## [Written instruction]
Each line of the material must be returned exactly.

········

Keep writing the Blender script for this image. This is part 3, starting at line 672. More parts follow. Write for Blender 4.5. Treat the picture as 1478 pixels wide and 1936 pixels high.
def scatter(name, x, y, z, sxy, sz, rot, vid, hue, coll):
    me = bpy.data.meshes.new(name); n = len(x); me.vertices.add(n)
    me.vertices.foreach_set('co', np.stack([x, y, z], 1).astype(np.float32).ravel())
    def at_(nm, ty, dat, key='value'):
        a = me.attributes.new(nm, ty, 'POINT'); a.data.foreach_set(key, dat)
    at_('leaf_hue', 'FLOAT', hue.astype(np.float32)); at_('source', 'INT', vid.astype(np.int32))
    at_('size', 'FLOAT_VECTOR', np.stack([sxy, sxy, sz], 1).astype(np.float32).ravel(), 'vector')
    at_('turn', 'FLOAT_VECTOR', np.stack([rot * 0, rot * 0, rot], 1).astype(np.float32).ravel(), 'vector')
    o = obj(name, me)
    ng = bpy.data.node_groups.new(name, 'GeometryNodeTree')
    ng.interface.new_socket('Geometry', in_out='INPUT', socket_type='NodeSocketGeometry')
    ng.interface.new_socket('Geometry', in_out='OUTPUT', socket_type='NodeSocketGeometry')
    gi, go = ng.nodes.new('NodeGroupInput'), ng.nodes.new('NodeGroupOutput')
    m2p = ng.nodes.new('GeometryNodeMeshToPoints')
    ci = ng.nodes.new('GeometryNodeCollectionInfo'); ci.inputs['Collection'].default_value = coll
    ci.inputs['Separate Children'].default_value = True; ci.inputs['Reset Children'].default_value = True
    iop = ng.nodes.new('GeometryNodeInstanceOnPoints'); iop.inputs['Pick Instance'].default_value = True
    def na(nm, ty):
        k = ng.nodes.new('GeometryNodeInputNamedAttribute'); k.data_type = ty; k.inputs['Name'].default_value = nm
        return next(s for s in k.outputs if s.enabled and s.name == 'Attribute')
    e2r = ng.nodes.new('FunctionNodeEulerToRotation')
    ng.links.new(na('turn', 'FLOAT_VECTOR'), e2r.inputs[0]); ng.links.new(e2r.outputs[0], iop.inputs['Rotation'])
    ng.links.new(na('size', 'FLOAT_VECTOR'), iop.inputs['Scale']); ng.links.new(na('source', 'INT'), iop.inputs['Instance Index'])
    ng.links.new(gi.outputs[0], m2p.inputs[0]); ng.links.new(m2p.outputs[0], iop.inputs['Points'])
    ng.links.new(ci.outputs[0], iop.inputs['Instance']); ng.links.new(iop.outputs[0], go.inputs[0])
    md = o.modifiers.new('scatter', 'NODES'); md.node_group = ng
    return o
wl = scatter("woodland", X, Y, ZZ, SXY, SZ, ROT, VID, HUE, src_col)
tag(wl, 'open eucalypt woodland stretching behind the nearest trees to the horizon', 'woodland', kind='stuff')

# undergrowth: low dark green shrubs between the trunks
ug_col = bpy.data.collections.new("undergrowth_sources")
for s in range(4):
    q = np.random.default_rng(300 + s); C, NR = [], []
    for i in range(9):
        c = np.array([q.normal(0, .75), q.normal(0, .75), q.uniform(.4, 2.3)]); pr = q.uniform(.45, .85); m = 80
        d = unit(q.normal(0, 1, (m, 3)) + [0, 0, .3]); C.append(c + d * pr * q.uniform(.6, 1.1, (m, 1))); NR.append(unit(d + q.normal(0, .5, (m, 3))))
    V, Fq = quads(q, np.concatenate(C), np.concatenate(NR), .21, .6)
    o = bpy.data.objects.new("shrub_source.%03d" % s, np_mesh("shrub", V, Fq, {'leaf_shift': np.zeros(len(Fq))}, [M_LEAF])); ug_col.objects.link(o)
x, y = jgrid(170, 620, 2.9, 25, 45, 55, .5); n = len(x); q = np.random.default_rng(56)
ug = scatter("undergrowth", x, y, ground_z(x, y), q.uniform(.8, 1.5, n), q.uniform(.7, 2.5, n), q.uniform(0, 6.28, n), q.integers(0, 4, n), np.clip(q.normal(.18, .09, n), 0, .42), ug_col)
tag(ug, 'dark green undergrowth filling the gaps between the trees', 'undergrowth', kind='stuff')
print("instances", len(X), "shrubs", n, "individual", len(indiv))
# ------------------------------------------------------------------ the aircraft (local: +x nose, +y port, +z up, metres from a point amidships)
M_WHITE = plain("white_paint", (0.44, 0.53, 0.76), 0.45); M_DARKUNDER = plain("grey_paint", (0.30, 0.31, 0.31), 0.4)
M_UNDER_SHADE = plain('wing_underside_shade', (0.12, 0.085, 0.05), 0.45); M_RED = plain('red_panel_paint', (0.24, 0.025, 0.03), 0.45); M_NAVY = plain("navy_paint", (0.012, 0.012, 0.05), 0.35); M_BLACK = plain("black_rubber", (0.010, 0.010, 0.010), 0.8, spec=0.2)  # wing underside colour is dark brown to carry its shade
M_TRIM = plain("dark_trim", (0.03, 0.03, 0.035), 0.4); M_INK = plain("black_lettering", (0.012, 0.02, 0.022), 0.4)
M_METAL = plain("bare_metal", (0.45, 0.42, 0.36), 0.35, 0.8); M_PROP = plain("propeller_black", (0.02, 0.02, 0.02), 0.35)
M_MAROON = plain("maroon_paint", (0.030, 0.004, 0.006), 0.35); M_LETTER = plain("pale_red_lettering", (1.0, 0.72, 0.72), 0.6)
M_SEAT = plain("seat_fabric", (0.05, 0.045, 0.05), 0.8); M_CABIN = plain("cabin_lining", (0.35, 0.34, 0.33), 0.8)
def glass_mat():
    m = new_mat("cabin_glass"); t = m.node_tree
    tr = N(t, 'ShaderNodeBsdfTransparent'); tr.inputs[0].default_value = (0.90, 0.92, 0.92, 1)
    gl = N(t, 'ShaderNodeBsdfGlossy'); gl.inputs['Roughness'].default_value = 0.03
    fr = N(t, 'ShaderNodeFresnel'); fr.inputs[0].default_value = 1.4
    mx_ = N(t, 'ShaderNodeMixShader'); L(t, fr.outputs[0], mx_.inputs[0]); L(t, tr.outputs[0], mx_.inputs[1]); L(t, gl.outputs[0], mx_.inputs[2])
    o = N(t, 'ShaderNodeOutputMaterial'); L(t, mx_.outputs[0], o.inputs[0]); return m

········

## [Written reply]
Keep writing the Blender script for this image. This is part 3, starting at line 672. More parts follow. Write for Blender 4.5. Treat the picture as 1478 pixels wide and 1936 pixels high.
def scatter(name, x, y, z, sxy, sz, rot, vid, hue, coll):
    me = bpy.data.meshes.new(name); n = len(x); me.vertices.add(n)
    me.vertices.foreach_set('co', np.stack([x, y, z], 1).astype(np.float32).ravel())
    def at_(nm, ty, dat, key='value'):
        a = me.attributes.new(nm, ty, 'POINT'); a.data.foreach_set(key, dat)
    at_('leaf_hue', 'FLOAT', hue.astype(np.float32)); at_('source', 'INT', vid.astype(np.int32))
    at_('size', 'FLOAT_VECTOR', np.stack([sxy, sxy, sz], 1).astype(np.float32).ravel(), 'vector')
    at_('turn', 'FLOAT_VECTOR', np.stack([rot * 0, rot * 0, rot], 1).astype(np.float32).ravel(), 'vector')
    o = obj(name, me)
    ng = bpy.data.node_groups.new(name, 'GeometryNodeTree')
    ng.interface.new_socket('Geometry', in_out='INPUT', socket_type='NodeSocketGeometry')
    ng.interface.new_socket('Geometry', in_out='OUTPUT', socket_type='NodeSocketGeometry')
    gi, go = ng.nodes.new('NodeGroupInput'), ng.nodes.new('NodeGroupOutput')
    m2p = ng.nodes.new('GeometryNodeMeshToPoints')
    ci = ng.nodes.new('GeometryNodeCollectionInfo'); ci.inputs['Collection'].default_value = coll
    ci.inputs['Separate Children'].default_value = True; ci.inputs['Reset Children'].default_value = True
    iop = ng.nodes.new('GeometryNodeInstanceOnPoints'); iop.inputs['Pick Instance'].default_value = True
    def na(nm, ty):
        k = ng.nodes.new('GeometryNodeInputNamedAttribute'); k.data_type = ty; k.inputs['Name'].default_value = nm
        return next(s for s in k.outputs if s.enabled and s.name == 'Attribute')
    e2r = ng.nodes.new('FunctionNodeEulerToRotation')
    ng.links.new(na('turn', 'FLOAT_VECTOR'), e2r.inputs[0]); ng.links.new(e2r.outputs[0], iop.inputs['Rotation'])
    ng.links.new(na('size', 'FLOAT_VECTOR'), iop.inputs['Scale']); ng.links.new(na('source', 'INT'), iop.inputs['Instance Index'])
    ng.links.new(gi.outputs[0], m2p.inputs[0]); ng.links.new(m2p.outputs[0], iop.inputs['Points'])
    ng.links.new(ci.outputs[0], iop.inputs['Instance']); ng.links.new(iop.outputs[0], go.inputs[0])
    md = o.modifiers.new('scatter', 'NODES'); md.node_group = ng
    return o
wl = scatter("woodland", X, Y, ZZ, SXY, SZ, ROT, VID, HUE, src_col)
tag(wl, 'open eucalypt woodland stretching behind the nearest trees to the horizon', 'woodland', kind='stuff')

# undergrowth: low dark green shrubs between the trunks
ug_col = bpy.data.collections.new("undergrowth_sources")
for s in range(4):
    q = np.random.default_rng(300 + s); C, NR = [], []
    for i in range(9):
        c = np.array([q.normal(0, .75), q.normal(0, .75), q.uniform(.4, 2.3)]); pr = q.uniform(.45, .85); m = 80
        d = unit(q.normal(0, 1, (m, 3)) + [0, 0, .3]); C.append(c + d * pr * q.uniform(.6, 1.1, (m, 1))); NR.append(unit(d + q.normal(0, .5, (m, 3))))
    V, Fq = quads(q, np.concatenate(C), np.concatenate(NR), .21, .6)
    o = bpy.data.objects.new("shrub_source.%03d" % s, np_mesh("shrub", V, Fq, {'leaf_shift': np.zeros(len(Fq))}, [M_LEAF])); ug_col.objects.link(o)
x, y = jgrid(170, 620, 2.9, 25, 45, 55, .5); n = len(x); q = np.random.default_rng(56)
ug = scatter("undergrowth", x, y, ground_z(x, y), q.uniform(.8, 1.5, n), q.uniform(.7, 2.5, n), q.uniform(0, 6.28, n), q.integers(0, 4, n), np.clip(q.normal(.18, .09, n), 0, .42), ug_col)
tag(ug, 'dark green undergrowth filling the gaps between the trees', 'undergrowth', kind='stuff')
print("instances", len(X), "shrubs", n, "individual", len(indiv))
# ------------------------------------------------------------------ the aircraft (local: +x nose, +y port, +z up, metres from a point amidships)
M_WHITE = plain("white_paint", (0.44, 0.53, 0.76), 0.45); M_DARKUNDER = plain("grey_paint", (0.30, 0.31, 0.31), 0.4)
M_UNDER_SHADE = plain('wing_underside_shade', (0.12, 0.085, 0.05), 0.45); M_RED = plain('red_panel_paint', (0.24, 0.025, 0.03), 0.45); M_NAVY = plain("navy_paint", (0.012, 0.012, 0.05), 0.35); M_BLACK = plain("black_rubber", (0.010, 0.010, 0.010), 0.8, spec=0.2)  # wing underside colour is dark brown to carry its shade
M_TRIM = plain("dark_trim", (0.03, 0.03, 0.035), 0.4); M_INK = plain("black_lettering", (0.012, 0.02, 0.022), 0.4)
M_METAL = plain("bare_metal", (0.45, 0.42, 0.36), 0.35, 0.8); M_PROP = plain("propeller_black", (0.02, 0.02, 0.02), 0.35)
M_MAROON = plain("maroon_paint", (0.030, 0.004, 0.006), 0.35); M_LETTER = plain("pale_red_lettering", (1.0, 0.72, 0.72), 0.6)
M_SEAT = plain("seat_fabric", (0.05, 0.045, 0.05), 0.8); M_CABIN = plain("cabin_lining", (0.35, 0.34, 0.33), 0.8)
def glass_mat():
    m = new_mat("cabin_glass"); t = m.node_tree
    tr = N(t, 'ShaderNodeBsdfTransparent'); tr.inputs[0].default_value = (0.90, 0.92, 0.92, 1)
    gl = N(t, 'ShaderNodeBsdfGlossy'); gl.inputs['Roughness'].default_value = 0.03
    fr = N(t, 'ShaderNodeFresnel'); fr.inputs[0].default_value = 1.4
    mx_ = N(t, 'ShaderNodeMixShader'); L(t, fr.outputs[0], mx_.inputs[0]); L(t, tr.outputs[0], mx_.inputs[1]); L(t, gl.outputs[0], mx_.inputs[2])
    o = N(t, 'ShaderNodeOutputMaterial'); L(t, mx_.outputs[0], o.inputs[0]); return m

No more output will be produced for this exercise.